What You Should Expect From A Professional Running Coach
When considering hiring a running coach, there are a few things you should expect of that coach, and a few things your coach will expect from you. To help you on your running journey, I am outlining six things you should expect from your coach. Every coach is different, but I think for your running season to be a success, it’s a good idea to understand what you are getting into and what you should expect from your coach.
A clear training plan
This plan should be built for you and your schedule, goals, time, etc. The plan should be easy to understand and follow. If there are terms and paces you do not understand, your coach should be educating you along the way. There should be a purpose for every run, and you should know what that purpose is – time on your feet, active recovery, threshold pace, etc.
Support
Your coach is there to support you and hold you accountable. Your coach should be pushing you towards your goals, with workouts and recovery that fit your needs. Your coach should be someone you can confide in, be honest with, and trust. The kind of support you are looking for and will receive is important. Some runners want a very authoritative figure, while others want to be coddled a little, and want a coach they can view as a “pal.” Be honest about what you need and want, and who can fill that role as a coach.
Credentials
You should expect your coach to know their profession. Basic credentials are a given – including certifications, personal experiences in racing, and a resume of work. Professional certifications are important. Look out for credentials from a reputable organization like USA Track & Field or the Road Runners Club of America.

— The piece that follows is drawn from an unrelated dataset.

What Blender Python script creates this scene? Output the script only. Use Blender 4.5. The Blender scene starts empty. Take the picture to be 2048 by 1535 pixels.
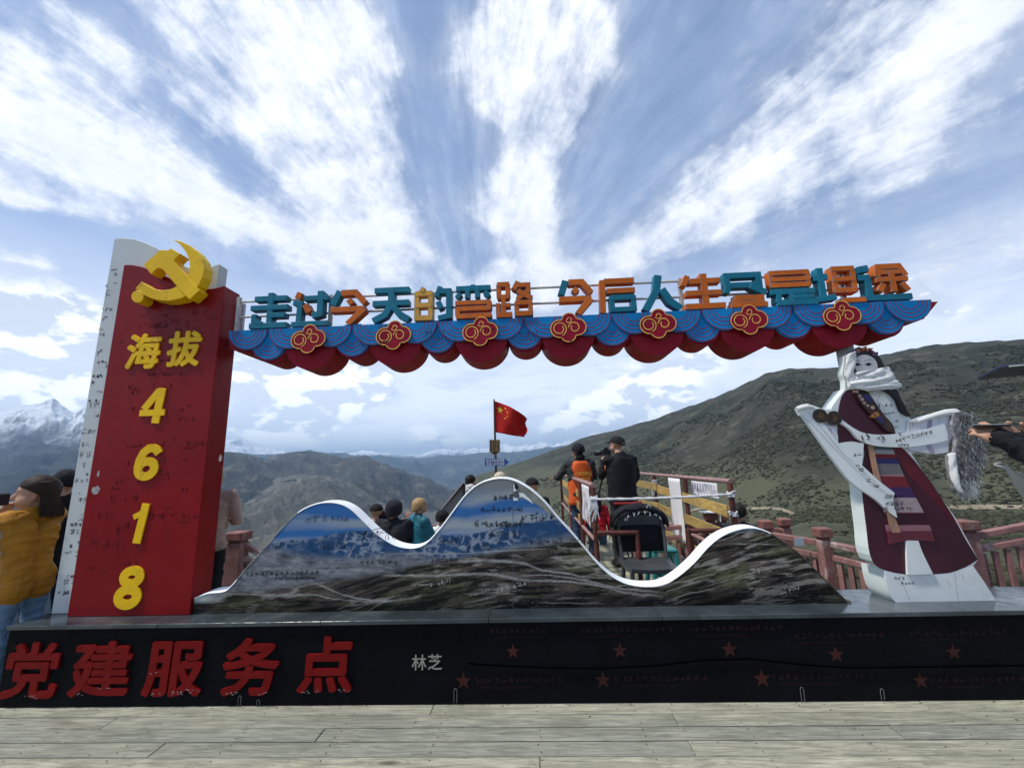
import bpy, bmesh, math, random
import numpy as np
from mathutils import Vector, Matrix, Euler

# ============================================================ camera, world, sun, exposure
sc = bpy.context.scene
COL = sc.collection
EYE, FPX, PITCH, YAW, ROLL = 1.6, 858.0, 10.6, 2.4, 1.75
cam_data = bpy.data.cameras.new('camera')
cam = bpy.data.objects.new('camera', cam_data); COL.objects.link(cam)
cam_data.sensor_width = 36.0
cam_data.lens = 36.0 * FPX / 2048.0
cam_data.clip_start = 0.05
cam_data.clip_end = 200000.0
CAMR = (Matrix.Rotation(math.radians(YAW), 3, 'Z') @ Matrix.Rotation(math.radians(90 + PITCH), 3, 'X')
        @ Matrix.Rotation(math.radians(-ROLL), 3, 'Z'))
cam.matrix_world = Matrix.Translation((0, 0, EYE)) @ CAMR.to_4x4()
sc.camera = cam
sc.render.resolution_x, sc.render.resolution_y = 1024, 767
sc.view_settings.view_transform = 'Standard'
sc.view_settings.look = 'None'
sc.view_settings.gamma = 1.0
sc.view_settings.exposure = 0.0
sc.view_settings.use_curve_mapping = False

SUN_EL, SUN_AZ = 60.0, -108.0      # azimuth from +Y (the valley), negative = to the left

sun_data = bpy.data.lights.new('sun', 'SUN')
sun = bpy.data.objects.new('sun', sun_data); COL.objects.link(sun)
sun_data.energy = 4.3
sun_data.angle = math.radians(5.0)
sun_data.color = (1.0, 0.95, 0.85)
_sd = Vector((math.sin(math.radians(SUN_AZ)) * math.cos(math.radians(SUN_EL)),
              math.cos(math.radians(SUN_AZ)) * math.cos(math.radians(SUN_EL)), math.sin(math.radians(SUN_EL))))
sun.rotation_euler = (-_sd).to_track_quat('-Z', 'Y').to_euler()

def ray(px, py):
    v = Vector(((px - 1024) / FPX, -(py - 767.5) / FPX, -1.0))
    return CAMR @ v

def at(px, py, Y):
    """the point of the plane y = Y that the photograph shows at pixel (px, py)"""
    d = ray(px, py); t = Y / d.y
    return Vector((d.x * t, Y, EYE + d.z * t))

def xz(px, py, Y):
    p = at(px, py, Y)
    return (p.x, p.z)

class NT:
    """small node-tree writer"""
    def __init__(self, tree): self.t = tree; self.n = tree.nodes; self.l = tree.links
    def node(self, typ, **kw):
        nd = self.n.new(typ)
        for k, v in kw.items(): setattr(nd, k, v)
        return nd
    def put(self, sock, v):
        if v is None: return
        if isinstance(v, bpy.types.NodeSocket): self.l.new(v, sock)
        else:
            try: sock.default_value = v
            except Exception: sock.default_value = tuple(v) + (1.0,)
    def math(self, op, a, b=None, c=None, clamp=False):
        nd = self.node('ShaderNodeMath', operation=op, use_clamp=clamp)
        for i, v in enumerate((a, b, c)): self.put(nd.inputs[i], v)
        return nd.outputs[0]
    def vm(self, op, a, b=None, s=None):
        nd = self.node('ShaderNodeVectorMath', operation=op)
        self.put(nd.inputs[0], a)
        if b is not None: self.put(nd.inputs[1], b)
        if s is not None: self.put(nd.inputs['Scale'], s)
        return nd.outputs['Value'] if op in ('DOT_PRODUCT', 'LENGTH', 'DISTANCE') else nd.outputs[0]
    def noise(self, vec, scale, detail=5, rough=.55, dist=0.0, out=0, typ='FBM'):
        nd = self.node('ShaderNodeTexNoise', noise_type=typ)
        self.put(nd.inputs['Vector'], vec)
        nd.inputs['Scale'].default_value = scale; nd.inputs['Detail'].default_value = detail
        nd.inputs['Roughness'].default_value = rough; nd.inputs['Distortion'].default_value = dist
        return nd.outputs[out]
    def vor(self, vec, scale, feature='F1', out='Distance', rnd=1.0):
        nd = self.node('ShaderNodeTexVoronoi', feature=feature)
        self.put(nd.inputs['Vector'], vec); nd.inputs['Scale'].default_value = scale
        nd.inputs['Randomness'].default_value = rnd
        return nd.outputs[out]
    def ss(self, v, a, b, lo=0.0, hi=1.0):
        nd = self.node('ShaderNodeMapRange', interpolation_type='SMOOTHSTEP')
        self.put(nd.inputs[0], v)
        for i, x in zip((1, 2, 3, 4), (a, b, lo, hi)): self.put(nd.inputs[i], x)
        return nd.outputs[0]
    def mix(self, f, a, b, blend='MIX'):
        nd = self.node('ShaderNodeMix', data_type='RGBA', blend_type=blend)
        self.put(nd.inputs[0], f); self.put(nd.inputs[6], a if isinstance(a, bpy.types.NodeSocket) else tuple(a)[:3] + (1,))
        self.put(nd.inputs[7], b if isinstance(b, bpy.types.NodeSocket) else tuple(b)[:3] + (1,))
        return nd.outputs[2]
    def scale(self, vec, s):
        nd = self.node('ShaderNodeMapping'); self.put(nd.inputs[0], vec)
        nd.inputs['Scale'].default_value = s
        return nd.outputs[0]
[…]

Your coach should always be striving to learn more, maintain their credentials, and in an ideal world, be adding news ones to their list. If your coach doesn’t know anything about tapering, strength training, or perhaps hydration – you need to look elsewhere. After all, you are trusting this professional with your body, time and money.
Motivation
Your coach should be someone who can pick you up when you are feeling down. After a bad workout, a nagging ache or pain, a lack of motivation – your coach should be your cheerleader, voice of reason, and positive resource. There will be times a coach needs to have “the talk” about race day goals that aren’t in the cards (injury issues, sub-par training), and those conversations truly suck. But your coach will also be the person who will push you to reach for a higher goal, remind you of all the hard work you’ve put in, and be the voice of reason when we doubt ourselves. It’s fascinating how one or two bad workouts will lead a runner on a downward spiral, questioning everything, while months of fantastic training leaves many runners feeling okay, but never really celebrating their milestones. Your coach will always be on your team
Success
Success can come in different shapes and sizes, and perhaps your big goal when sitting down with your coach on Day 1 won’t happen that first year. Or perhaps your goal will change – which is totally fine! Success may be: running pain-free, accomplishing a new race distance, lowering your previous personal record, qualifying for a race like Boston Marathon, learning to love to run, fixing running form or nutrition habits, losing weight, enjoying a new hobby – these are all different goals. Time goals are the hardest to achieve, because in order for that goal to happen, the athlete will need to feel 100% on race day, and run a smart and strategic race. The role of the coach will be to keep the athlete as injury-free, well-balanced, and fresh for race day. The coach will also be expected to discuss race day strategies, pacing, fueling, and how to adjust if things don’t go according to plan. The minute that gun goes off, the race is entirely in the hands of the athlete, not the coach. If a goal falls short, the coach and athlete should figure out why, learn from it, and figure out the next step.